Yesterday I was listening in on a toddler trying to get to grips with prepositions, the short words we use in our languages to describe where an object is: in, out, on, under. You would think it is quite straightforward to learn those words. They have only a few letters and are very frequently used in the language. But is it really that easy?

Linguists have tried to describe when in versus on are used and propose that in expresses the situation in which an object is contained in another object. And on is thought to express situations in which an object is supported from below. Works quite well, one would think. Blocks go in a box, the apple is in the fridge, and the doll is on the table. But if you think about this just a bit longer, you will find that things are not this straightforward. What about the spider walking on the ceiling, the ring on one’s finger, or walking in the street?

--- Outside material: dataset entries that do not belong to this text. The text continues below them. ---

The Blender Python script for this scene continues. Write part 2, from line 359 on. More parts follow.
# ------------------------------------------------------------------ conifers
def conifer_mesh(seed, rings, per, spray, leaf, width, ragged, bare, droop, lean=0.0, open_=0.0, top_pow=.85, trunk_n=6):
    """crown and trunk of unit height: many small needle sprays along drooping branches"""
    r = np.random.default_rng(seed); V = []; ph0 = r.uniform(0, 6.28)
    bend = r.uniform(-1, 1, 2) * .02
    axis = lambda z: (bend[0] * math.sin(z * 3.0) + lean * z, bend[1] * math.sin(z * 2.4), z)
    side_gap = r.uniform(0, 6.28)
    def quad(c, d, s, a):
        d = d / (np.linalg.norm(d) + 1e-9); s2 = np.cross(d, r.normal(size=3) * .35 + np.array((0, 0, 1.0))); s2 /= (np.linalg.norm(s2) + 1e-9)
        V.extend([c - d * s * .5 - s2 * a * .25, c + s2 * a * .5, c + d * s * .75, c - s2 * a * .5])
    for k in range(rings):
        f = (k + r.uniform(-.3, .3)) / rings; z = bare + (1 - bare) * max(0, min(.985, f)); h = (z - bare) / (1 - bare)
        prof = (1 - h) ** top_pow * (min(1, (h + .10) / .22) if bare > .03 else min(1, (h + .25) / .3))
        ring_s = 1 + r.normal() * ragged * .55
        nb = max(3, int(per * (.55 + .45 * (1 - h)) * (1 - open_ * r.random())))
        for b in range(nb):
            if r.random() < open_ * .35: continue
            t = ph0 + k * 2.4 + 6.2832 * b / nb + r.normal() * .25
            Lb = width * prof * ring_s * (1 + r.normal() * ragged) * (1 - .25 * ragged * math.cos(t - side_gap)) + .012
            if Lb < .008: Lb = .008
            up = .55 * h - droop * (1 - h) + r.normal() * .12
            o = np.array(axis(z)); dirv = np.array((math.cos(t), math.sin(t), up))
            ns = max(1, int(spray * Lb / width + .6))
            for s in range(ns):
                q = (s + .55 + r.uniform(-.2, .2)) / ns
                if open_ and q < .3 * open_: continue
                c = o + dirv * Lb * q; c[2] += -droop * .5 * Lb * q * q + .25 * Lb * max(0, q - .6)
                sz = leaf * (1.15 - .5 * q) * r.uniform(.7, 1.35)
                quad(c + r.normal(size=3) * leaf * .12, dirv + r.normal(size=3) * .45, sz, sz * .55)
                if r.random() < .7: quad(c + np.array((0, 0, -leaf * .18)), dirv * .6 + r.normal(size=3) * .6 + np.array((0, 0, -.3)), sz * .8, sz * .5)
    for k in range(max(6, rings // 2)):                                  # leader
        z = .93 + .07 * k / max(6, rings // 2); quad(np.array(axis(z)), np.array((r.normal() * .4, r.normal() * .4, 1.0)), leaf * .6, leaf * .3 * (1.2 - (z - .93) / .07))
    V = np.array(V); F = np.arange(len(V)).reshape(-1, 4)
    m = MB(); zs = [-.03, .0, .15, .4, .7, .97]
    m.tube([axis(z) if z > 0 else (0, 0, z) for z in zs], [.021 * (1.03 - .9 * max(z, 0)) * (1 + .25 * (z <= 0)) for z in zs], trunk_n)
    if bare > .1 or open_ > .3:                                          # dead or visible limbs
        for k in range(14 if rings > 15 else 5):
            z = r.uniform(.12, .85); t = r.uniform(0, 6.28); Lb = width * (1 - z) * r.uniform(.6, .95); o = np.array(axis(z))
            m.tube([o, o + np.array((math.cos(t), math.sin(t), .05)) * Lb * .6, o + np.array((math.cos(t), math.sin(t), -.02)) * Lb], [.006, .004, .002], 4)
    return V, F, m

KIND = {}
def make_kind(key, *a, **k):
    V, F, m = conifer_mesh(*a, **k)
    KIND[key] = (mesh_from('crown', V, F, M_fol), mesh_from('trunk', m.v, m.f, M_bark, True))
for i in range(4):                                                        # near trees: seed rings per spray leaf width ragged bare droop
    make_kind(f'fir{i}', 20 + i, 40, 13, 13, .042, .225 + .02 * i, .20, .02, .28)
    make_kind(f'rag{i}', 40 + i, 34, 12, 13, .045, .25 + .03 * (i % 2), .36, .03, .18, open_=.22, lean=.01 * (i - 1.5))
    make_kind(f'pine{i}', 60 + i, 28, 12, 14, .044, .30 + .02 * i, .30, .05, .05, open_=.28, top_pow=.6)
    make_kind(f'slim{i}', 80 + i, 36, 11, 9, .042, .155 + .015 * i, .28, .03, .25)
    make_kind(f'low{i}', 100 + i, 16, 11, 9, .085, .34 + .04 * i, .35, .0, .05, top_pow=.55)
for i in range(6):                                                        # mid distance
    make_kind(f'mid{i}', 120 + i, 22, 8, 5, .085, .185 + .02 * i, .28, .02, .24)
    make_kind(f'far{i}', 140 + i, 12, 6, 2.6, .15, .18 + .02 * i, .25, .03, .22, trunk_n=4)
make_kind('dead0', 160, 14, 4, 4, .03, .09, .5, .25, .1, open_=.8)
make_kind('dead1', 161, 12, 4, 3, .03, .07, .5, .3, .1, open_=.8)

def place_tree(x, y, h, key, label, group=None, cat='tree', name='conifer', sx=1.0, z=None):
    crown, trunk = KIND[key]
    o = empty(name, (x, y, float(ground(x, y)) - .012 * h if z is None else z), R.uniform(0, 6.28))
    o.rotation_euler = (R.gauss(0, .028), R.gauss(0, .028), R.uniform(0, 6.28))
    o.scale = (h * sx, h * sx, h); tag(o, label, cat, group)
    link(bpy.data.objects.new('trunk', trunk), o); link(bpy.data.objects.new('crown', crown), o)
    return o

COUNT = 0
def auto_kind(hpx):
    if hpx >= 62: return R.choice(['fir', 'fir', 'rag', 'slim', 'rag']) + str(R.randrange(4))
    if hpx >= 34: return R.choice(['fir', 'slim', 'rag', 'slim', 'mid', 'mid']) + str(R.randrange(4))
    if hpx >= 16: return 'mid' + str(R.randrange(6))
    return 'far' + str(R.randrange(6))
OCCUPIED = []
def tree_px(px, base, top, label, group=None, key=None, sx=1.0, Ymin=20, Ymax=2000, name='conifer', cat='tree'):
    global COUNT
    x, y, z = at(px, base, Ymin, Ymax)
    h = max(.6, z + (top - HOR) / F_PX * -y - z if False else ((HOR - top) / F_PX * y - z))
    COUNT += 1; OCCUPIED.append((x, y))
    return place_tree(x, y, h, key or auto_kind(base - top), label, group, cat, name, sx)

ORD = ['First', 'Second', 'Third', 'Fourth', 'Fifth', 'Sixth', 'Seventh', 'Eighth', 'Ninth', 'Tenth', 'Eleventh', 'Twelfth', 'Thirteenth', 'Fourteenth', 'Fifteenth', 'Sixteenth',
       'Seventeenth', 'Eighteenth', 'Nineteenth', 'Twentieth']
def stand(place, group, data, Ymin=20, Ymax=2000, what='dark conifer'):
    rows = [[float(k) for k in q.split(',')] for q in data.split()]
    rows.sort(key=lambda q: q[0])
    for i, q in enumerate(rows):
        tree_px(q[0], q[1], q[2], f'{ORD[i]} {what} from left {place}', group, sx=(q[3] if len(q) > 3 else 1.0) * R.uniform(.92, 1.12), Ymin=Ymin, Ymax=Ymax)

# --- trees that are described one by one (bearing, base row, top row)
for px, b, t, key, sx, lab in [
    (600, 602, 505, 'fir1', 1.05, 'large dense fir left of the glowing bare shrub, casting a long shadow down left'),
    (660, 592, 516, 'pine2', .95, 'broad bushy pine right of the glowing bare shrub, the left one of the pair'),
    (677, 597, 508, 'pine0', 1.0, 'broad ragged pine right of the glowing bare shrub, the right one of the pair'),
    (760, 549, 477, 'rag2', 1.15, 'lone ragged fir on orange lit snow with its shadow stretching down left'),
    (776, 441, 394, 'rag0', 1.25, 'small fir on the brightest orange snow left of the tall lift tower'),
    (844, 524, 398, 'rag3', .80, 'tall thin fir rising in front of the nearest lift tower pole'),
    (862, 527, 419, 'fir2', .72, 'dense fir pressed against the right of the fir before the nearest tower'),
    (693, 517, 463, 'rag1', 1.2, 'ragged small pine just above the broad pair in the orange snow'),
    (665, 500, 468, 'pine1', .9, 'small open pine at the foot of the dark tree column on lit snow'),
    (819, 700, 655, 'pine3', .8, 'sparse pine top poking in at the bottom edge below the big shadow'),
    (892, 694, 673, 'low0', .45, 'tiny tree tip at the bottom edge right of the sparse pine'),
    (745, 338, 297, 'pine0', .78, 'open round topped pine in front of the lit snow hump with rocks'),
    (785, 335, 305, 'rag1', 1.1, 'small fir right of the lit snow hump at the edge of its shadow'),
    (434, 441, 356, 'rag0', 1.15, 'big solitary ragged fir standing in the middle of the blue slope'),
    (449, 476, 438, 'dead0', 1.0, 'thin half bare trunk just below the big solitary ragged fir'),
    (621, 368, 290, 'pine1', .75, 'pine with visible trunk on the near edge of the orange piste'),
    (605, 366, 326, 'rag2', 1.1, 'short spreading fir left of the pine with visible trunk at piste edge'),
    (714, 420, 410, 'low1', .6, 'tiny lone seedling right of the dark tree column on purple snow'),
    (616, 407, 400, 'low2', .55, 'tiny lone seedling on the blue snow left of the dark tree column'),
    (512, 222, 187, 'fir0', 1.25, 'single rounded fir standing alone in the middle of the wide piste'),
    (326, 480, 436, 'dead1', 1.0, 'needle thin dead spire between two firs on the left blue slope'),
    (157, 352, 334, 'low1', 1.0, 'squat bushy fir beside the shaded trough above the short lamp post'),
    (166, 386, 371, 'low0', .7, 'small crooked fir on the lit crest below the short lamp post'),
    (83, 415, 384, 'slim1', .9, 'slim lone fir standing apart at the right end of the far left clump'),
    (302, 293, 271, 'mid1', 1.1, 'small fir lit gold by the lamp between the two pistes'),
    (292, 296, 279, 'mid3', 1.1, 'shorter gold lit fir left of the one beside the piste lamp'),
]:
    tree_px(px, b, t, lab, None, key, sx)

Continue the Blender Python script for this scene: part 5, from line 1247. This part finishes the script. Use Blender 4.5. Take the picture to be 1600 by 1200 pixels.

One could argue, of course, that some of these examples are maybe “exceptions” to the “rules” as described above. But any English speaker can very easily come up with such supposed “exceptions” indicating they are very frequent. So how DOES the child learn to use prepositions (and the meaning and use of any other words in its language for that matter)? In the seventies it was believed that children, through play, formed the underlying concepts such as containment or support, and would then “look for” an appropriate word in their language to match it with. If that is how language learning works, we could expect children all over the world to start “looking for” expressions of in and on around the same time, as we know that certain play situations and interests in children are similar, irrespective of where they live. For example, they will all go through a phase in which they love to tip things out of boxes, and then put them all back in again (well, the putting back in might come a bit later….). And indeed, Johnston and Slobin in 1979 in a study across five languages, found that in was the first spatial situation expressed in all five languages and that expression of other situations followed in similar orders.

In more recent times, however, we have increased the number of languages researched, and have found that diversity across languages is huge, with some languages not even expressing anything equivalent to containment. Korean, for example, expresses tight- and loose-fittednes but nothing equivalent to in or on. And the Spanish might use en for all situations described above (including English in and on situations), whereas the Dutch have three prepositions for English on (aan, om and op). Starting with the concepts such as containment and support will therefore not work for the Korean child, or the Spanish child, and even the Dutch child needs some more information than just “support” to learn the prepositions connected to that concept. And children of all languages were found to show the trends of their mother tongue, more than looking like each other when they first start.

But to return to the title of this text, does that mean that language is difficult? Fortunately, not for children. They all pick up these language-specific ways of expressing location very early and will understand the prepositions of their languages by the age of four. For those of us trying to learn a foreign language, however, it may require some adapting from one to another system.